Question

The bond lengths of all the $A-X$ bonds are identical in which of the following compounds?
[$A$ = central atom and $X$ = surrounding atom]

• A. $Xe{F}_4$
• B. $PC{l}_5$
• C. Both (a) and (b)
• D. $S{F}_4$

Answer 1

The correct option is A $Xe{F}_4$

In $Xe{F}_4$, all the four $Xe-F$ bonds are of the same length and are arranged in the square planar shape and the F atoms are present on the equatorial plane. The lone pairs are axially arranged for maximum stability.

In $PC{l}_5$, the shape is trigonal bipyramidal and the three $Cl$ atoms are arranged on the equatorial plane. The remaining two $Cl$ atoms are arranged axially and the axial bonds are longer than the equatorial bonds.
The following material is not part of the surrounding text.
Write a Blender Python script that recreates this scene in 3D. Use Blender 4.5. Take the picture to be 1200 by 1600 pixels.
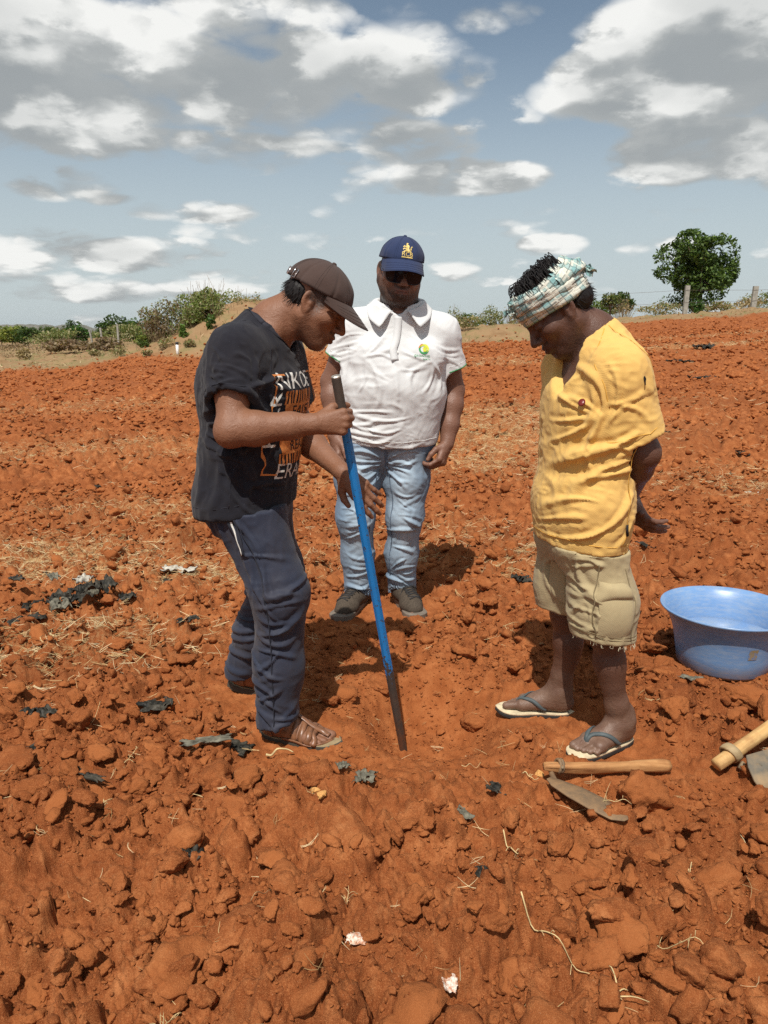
import bpy, bmesh, math, random, time
import numpy as np
from mathutils import Vector, Matrix, Euler
from mathutils.bvhtree import BVHTree

T0 = time.time()
S = bpy.context.scene
COL = S.collection
for o in list(bpy.data.objects):
    bpy.data.objects.remove(o)
R = math.radians

# ------------------------------------------------------------------ camera
EYE = 1.30
cam = bpy.data.cameras.new('camera')
cam.sensor_fit = 'VERTICAL'
cam.sensor_height = 36.0
cam.lens = 36.0 * 1202 / 1600
cam.clip_start = 0.05
cam.clip_end = 20000
camera = bpy.data.objects.new('camera', cam)
COL.objects.link(camera)
camera.location = (0, 0, EYE)
camera.rotation_euler = (R(90 - 13.1), 0, 0)
S.camera = camera

# ------------------------------------------------------------------ sun, sky, exposure
# sun is behind the camera, a little to the left, high
SUN_DIR = Vector((-0.147, -0.60, 1.0)).normalized()      # towards the sun
SUN_EL = math.asin(SUN_DIR.z)
sun = bpy.data.lights.new('sun', 'SUN')
sun.energy = 5.0
sun.angle = R(0.53)
sun.color = (1.0, 0.955, 0.88)
sun_o = bpy.data.objects.new('sun', sun)
COL.objects.link(sun_o)
sun_o.rotation_euler = (-SUN_DIR).to_track_quat('-Z', 'Y').to_euler()
sun_o.location = SUN_DIR * 50

S.view_settings.view_transform = 'Standard'
S.view_settings.look = 'None'
S.view_settings.exposure = 0.0
S.view_settings.gamma = 1.0
S.view_settings.use_curve_mapping = False
S.cycles.max_bounces = 5
S.cycles.diffuse_bounces = 3
S.cycles.glossy_bounces = 2
S.cycles.transmission_bounces = 3
S.cycles.transparent_max_bounces = 6
S.cycles.volume_bounces = 0
S.cycles.use_denoising = False


class NT:
    """small helper to write node trees as expressions"""
    def __init__(self, tree):
        self.t = tree
        self.n = tree.nodes
        self.l = tree.links

    def new(self, typ, **kw):
        nd = self.n.new(typ)
        for k, v in kw.items():
            setattr(nd, k, v)
        return nd

    def put(self, sock, v):
        if isinstance(v, bpy.types.NodeSocket):
            self.l.new(v, sock)
        elif v is not None:
            if isinstance(v, (tuple, list)) and len(v) == 3 and sock.type == 'RGBA':
                v = (*v, 1)
            sock.default_value = v

    def m(self, op, a, b=None, c=None, clamp=False):
        nd = self.new('ShaderNodeMath', operation=op, use_clamp=clamp)
        for i, v in enumerate((a, b, c)):
            if v is not None:
                self.put(nd.inputs[i], v)
        return nd.outputs[0]

    def vm(self, op, a, b=None, scale=None):
        nd = self.new('ShaderNodeVectorMath', operation=op)
        self.put(nd.inputs[0], a)
        if b is not None:
            self.put(nd.inputs[1], b)
        if scale is not None:
            self.put(nd.inputs['Scale'], scale)
        return nd.outputs['Value'] if op in ('LENGTH', 'DOT_PRODUCT', 'DISTANCE') else nd.outputs[0]

    def noise(self, vec, scale, detail=4, rough=0.55, dist=0.0, lac=2.0):
        nd = self.new('ShaderNodeTexNoise')
        if vec is not None:
            self.put(nd.inputs['Vector'], vec)
        nd.inputs['Scale'].default_value = scale
        nd.inputs['Detail'].default_value = detail
        nd.inputs['Roughness'].default_value = rough
        nd.inputs['Lacunarity'].default_value = lac
        nd.inputs['Distortion'].default_value = dist
        return nd.outputs['Fac']

    def voro(self, vec, scale, feature='F1', out='Distance'):
        nd = self.new('ShaderNodeTexVoronoi', feature=feature)
        if vec is not None:
            self.put(nd.inputs['Vector'], vec)
        nd.inputs['Scale'].default_value = scale
        return nd.outputs[out]

    def ramp(self, fac, stops, interp='LINEAR'):
        nd = self.new('ShaderNodeValToRGB')
        cr = nd.color_ramp
        cr.interpolation = interp
        while len(cr.elements) < len(stops):
            cr.elements.new(0.5)
        for e, (p, c) in zip(cr.elements, stops):
            e.position = p
            e.color = (c, c, c, 1) if isinstance(c, (int, float)) else (*c, 1)
        self.put(nd.inputs[0], fac)
        return nd.outputs[0]

    def mix(self, fac, a, b, blend='MIX'):
        nd = self.new('ShaderNodeMix', data_type='RGBA', blend_type=blend)
        self.put(nd.inputs[0], fac)
        self.put(nd.inputs[6], a)
        self.put(nd.inputs[7], b)
        return nd.outputs[2]

    def sstep(self, x, a, b):
        nd = self.new('ShaderNodeMapRange', interpolation_type='SMOOTHSTEP')
        self.put(nd.inputs[0], x)
        self.put(nd.inputs[1], a)
        self.put(nd.inputs[2], b)
        return nd.outputs[0]

    def sep(self, v):
        nd = self.new('ShaderNodeSeparateXYZ')
        self.put(nd.inputs[0], v)
        return nd.outputs

    def comb(self, x, y, z):
        nd = self.new('ShaderNodeCombineXYZ')
        for i, v in enumerate((x, y, z)):
            self.put(nd.inputs[i], v)
        return nd.outputs[0]

    def attr(self, name, out='Color'):
        nd = self.new('ShaderNodeAttribute', attribute_name=name)
        return nd.outputs[out]


# ------------------------------------------------------------------ world: clear-air sky plus a deck of cumulus
world = bpy.data.worlds.new('World')
S.world = world
world.use_nodes = True
W = NT(world.node_tree)
W.n.clear()
wout = W.new('ShaderNodeOutputWorld')
bg = W.new('ShaderNodeBackground')
sky = W.new('ShaderNodeTexSky', sky_type='NISHITA')
sky.sun_disc = False
sky.sun_elevation = SUN_EL
sky.sun_rotation = math.atan2(SUN_DIR.x, SUN_DIR.y)
sky.altitude = 600
sky.air_density = 1.0
sky.dust_density = 1.6
sky.ozone_density = 1.0
SKY_STRENGTH = 0.10
tc = W.new('ShaderNodeTexCoord').outputs['Generated']
dirn = W.vm('NORMALIZE', tc)
dx, dy, dz = W.sep(dirn)
az = W.m('ARCTAN2', dx, dy)              # 0 straight ahead, + to the right
el = W.m('ARCSINE', dz)
# billows: smaller and flatter towards the horizon
hz = W.m('ADD', W.m('MAXIMUM', dz, 0.0), 0.34)
lay = W.comb(W.m('DIVIDE', dx, hz), W.m('DIVIDE', dy, hz), W.m('DIVIDE', W.m('MULTIPLY', dz, 2.1), hz))


def bump_at(a0, e0, ra, re, amp, up=0.0):
    """soft-edged bank of cloud about the direction (azimuth, elevation), radii in radians"""
    da = W.m('DIVIDE', W.m('SUBTRACT', az, a0), ra)
    de = W.m('DIVIDE', W.m('SUBTRACT', W.m('ADD', el, up), e0), re)
    q = W.m('ADD', W.m('MULTIPLY', da, da), W.m('MULTIPLY', de, de))
    return W.m('MULTIPLY', W.m('SUBTRACT', 1.0, W.m('MINIMUM', W.m('MULTIPLY', q, q), 1.0)), amp)


# azimuth, elevation (degrees), half width, half height, weight
BANKS = [
    (3.0, 17.6, 6, 3.6, .40), (-19, 15.6, 11.5, 4.3, .55), (-4.5, 15.3, 9.5, 3.6, .48), (-28, 15, 8, 6, .46), (-7.5, 20.3, 6.5, 2.6, .40), (-24, 21, 7, 3.0, .36), (-12, 11.6, 13, 1.5, .36),
    (2.6, 12.4, 4.6, 1.6, .36), (6.0, 10.3, 5.8, 1.35, .50), (22, 16.6, 11.5, 4.8, .64), (14.5, 15.6, 5.2, 2.4, .46), (20.5, 11.2, 6.5, 2.0, .52), (27, 10.4, 5.5, 2.1, .52), (24, 21.5, 9, 3.4, .5),
    (7.6, 19.6, 3.4, 1.3, .36), (-20.5, 9.3, 5, 1.3, .46), (-14, 8.2, 6, 1.0, .40), (-25, 5.2, 10, 2.0, .44), (-15.5, 5.0, 6, 1.5, .42), (-8, 3.6, 6, 1.0, .34), (14, 3.4, 8, .9, .32), (19, 5.4, 3.4, 1.1, .42), (11.8, 5.9, 2.8, .9, .40), (-3.5, 6.2, 4, .9, .34), (4.8, 4.2, 2.6, .8, .34), (-20, 2.8, 12, 1.0, .30),
]


def banks(up):
    tot = None
    for a, e, wa, we, amp in BANKS:
        b = bump_at(R(a), R(e), R(wa), R(we), amp, up)
        tot = b if tot is None else W.m('ADD', tot, b)
    return W.m('MINIMUM', tot, 0.8)


B0, B2 = banks(0.0), banks(0.060)
B1 = W.m('ADD', W.m('MULTIPLY', B0, 0.62), W.m('MULTIPLY', B2, 0.38))


def density(up, detail, bank):
    # the same field looked up a little higher in the sky when up > 0
    v = lay if up == 0 else W.vm('ADD', lay, W.comb(-1.1 * up, -1.6 * up, 4.4 * up))
    n1 = W.noise(v, 2.3, 3, 0.50, 0.1)
    n2 = W.noise(v, 6.2, detail, 0.60, 0.1)
    # cauliflower billows
    vo = W.new('ShaderNodeTexVoronoi', feature='F1')
    W.put(vo.inputs['Vector'], W.vm('ADD', v, W.vm('SCALE', W.comb(n2, n1, n2), scale=0.22)))
    vo.inputs['Scale'].default_value = 3.7
    vo.inputs['Detail'].default_value = 2.0
    vo.inputs['Roughness'].default_value = 0.55
    puff = W.m('SUBTRACT', 0.84, vo.outputs['Distance']) if detail > 6 else 0.18
    n = W.m('ADD', W.m('MULTIPLY', W.m('SUBTRACT', n1, 0.5), 0.75), W.m('MULTIPLY', W.m('SUBTRACT', n2, 0.5), 0.55))
    n = W.m('ADD', n, W.m('MULTIPLY', puff, 0.80))
    # beyond the banks in view the deck goes on as broken cumulus of the same cover
    wide = W.sstep(W.m('ABSOLUTE', az), R(32), R(44))
    high = W.sstep(el, R(23), R(34))
    out = W.m('MAXIMUM', wide, high)
    base = W.m('ADD', W.m('MULTIPLY', bank, 1.12), W.m('MULTIPLY', out, 0.30))
    return W.m('ADD', base, n)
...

The shape of $S{F}_4$ is distorted see-saw and due to the lone pair-bond pair repulsion, the bond angle between the two S-F bonds become ${101.6}^o$. The bond length of these $S-F$ bonds is 154.5 pm. The other two S-F bonds make an angle of ${173.1}^o$ and have a bond length of 164.6 pm due to bond pair-bond pair and lone pair-bond pair repulsions.